'''

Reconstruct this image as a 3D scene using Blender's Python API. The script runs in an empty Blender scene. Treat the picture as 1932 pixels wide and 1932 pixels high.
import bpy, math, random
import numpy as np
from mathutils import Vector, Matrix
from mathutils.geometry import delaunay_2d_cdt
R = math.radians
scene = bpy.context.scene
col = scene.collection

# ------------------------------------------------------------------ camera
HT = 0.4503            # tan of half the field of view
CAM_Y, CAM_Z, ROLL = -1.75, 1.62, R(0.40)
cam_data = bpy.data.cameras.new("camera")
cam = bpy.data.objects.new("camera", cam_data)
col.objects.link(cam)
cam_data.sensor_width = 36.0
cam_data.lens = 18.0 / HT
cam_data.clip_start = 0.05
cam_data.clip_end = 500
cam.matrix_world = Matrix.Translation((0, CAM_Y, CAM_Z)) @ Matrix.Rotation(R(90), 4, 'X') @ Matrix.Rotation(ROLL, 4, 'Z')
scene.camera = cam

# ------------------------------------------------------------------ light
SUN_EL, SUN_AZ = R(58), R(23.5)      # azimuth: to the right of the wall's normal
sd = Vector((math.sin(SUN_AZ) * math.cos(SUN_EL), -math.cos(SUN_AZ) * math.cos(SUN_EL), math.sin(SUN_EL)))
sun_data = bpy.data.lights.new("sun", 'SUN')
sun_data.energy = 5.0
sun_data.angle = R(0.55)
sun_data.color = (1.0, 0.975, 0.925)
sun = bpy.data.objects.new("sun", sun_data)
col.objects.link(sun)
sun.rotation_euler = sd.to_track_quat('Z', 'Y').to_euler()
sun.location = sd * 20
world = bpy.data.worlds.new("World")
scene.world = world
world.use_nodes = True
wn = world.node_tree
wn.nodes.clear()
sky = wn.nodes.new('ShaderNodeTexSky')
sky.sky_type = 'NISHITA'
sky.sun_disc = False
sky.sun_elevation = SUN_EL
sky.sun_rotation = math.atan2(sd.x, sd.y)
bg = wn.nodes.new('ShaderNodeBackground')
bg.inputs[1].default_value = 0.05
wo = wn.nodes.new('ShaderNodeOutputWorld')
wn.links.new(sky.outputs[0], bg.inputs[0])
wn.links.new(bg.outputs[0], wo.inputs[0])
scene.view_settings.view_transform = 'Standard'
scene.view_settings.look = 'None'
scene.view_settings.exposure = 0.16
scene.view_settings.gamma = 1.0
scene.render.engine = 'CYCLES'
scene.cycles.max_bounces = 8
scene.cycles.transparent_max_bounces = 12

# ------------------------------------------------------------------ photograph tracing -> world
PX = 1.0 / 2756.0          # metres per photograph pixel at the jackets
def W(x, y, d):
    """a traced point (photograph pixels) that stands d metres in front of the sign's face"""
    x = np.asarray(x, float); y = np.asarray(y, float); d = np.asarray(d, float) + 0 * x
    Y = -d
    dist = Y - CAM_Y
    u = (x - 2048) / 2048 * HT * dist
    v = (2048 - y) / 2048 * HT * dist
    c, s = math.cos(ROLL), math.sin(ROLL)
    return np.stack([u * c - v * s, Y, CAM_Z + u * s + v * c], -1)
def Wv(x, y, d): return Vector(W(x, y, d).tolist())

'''

▸ Directions
Look through the material above and pick out each line holding the word "scene".

▸ In response
Reconstruct this image as a 3D scene using Blender's Python API. The script runs in an empty Blender scene. Treat the picture as 1932 pixels wide and 1932 pixels high.
scene = bpy.context.scene
col = scene.collection
scene.camera = cam
scene.world = world
scene.view_settings.view_transform = 'Standard'
scene.view_settings.look = 'None'
scene.view_settings.exposure = 0.16
scene.view_settings.gamma = 1.0
scene.render.engine = 'CYCLES'
scene.cycles.max_bounces = 8
scene.cycles.transparent_max_bounces = 12